Mahkeme hâkimi, 2002'de davayı durdurarak Avukatlık Yasası'nın kısmen iptali
için Anayasa Mahkemesi'ne başvurdu. Davanın ilk incelemesini 11 Eylül 2002 tarihinde
yapan Anayasa Mahkemesi, iptal istemini oybirliğiyle reddetti. Ancak bir yılda
yazılıp Resmi Gazete'de yayımlanabilen Anayasa Mahkemesi'nin gerekçeli kararı
avukatların yüzünü güldürdü.
Avukatlık Yasası'nın 164. maddesinin son fıkrasında yer alan, 'Dava sonunda,
kararla tarifeye dayanılarak karşı tarafa yüklenecek vekâlet ücreti avukata
aittir. Bu ücret iş sahibinin borcu nedeniyle takas ve mahsup edilemez, haczedilemez'
ifadesindeki 'avukata aittir' ibaresinin Anayasa'ya aykırı olmadığının vurgulandığı
kararda, tarafların davayı vekil aracılığıyla takip etmelerinin iradelerine
bağlı olduğu belirtildi.
İki tarafın da avukat tutmayabileceği anımsatılarak, kaybeden tarafın avukatı
için belirlenecek ücretin, borçlunun borcuna sayılamayacağını güvenceye alan
kararda şöyle denildi:
"Vekâlet ücreti, savunma hakkının en önemli parçası olan hukuki danışmanlık
görevinin, uzman hukukçularca yapılmasının doğal sonucu.

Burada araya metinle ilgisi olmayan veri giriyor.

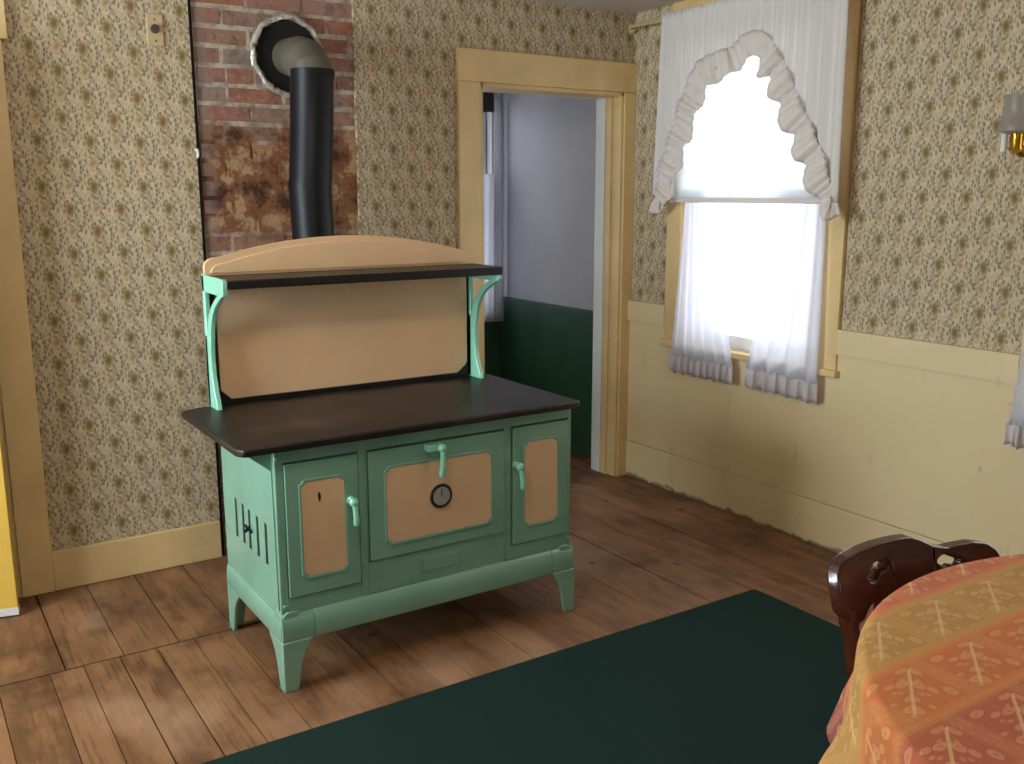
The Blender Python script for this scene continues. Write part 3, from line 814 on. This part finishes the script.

Avukatların mesleklerini
serbestçe yapabilmesi için hizmetlerinin karşılığı olan bir ücret almaları gerekir.
Sözleşmede ücret kararlaştırılırken, dava sonunda karşı tarafa yüklenecek avukatlık
ücretinin gözetilmesi engellenmediğinden, itiraz konusu kuralla hak aramanın
kullanılmasının zorlaştırıldığından söz edilemez."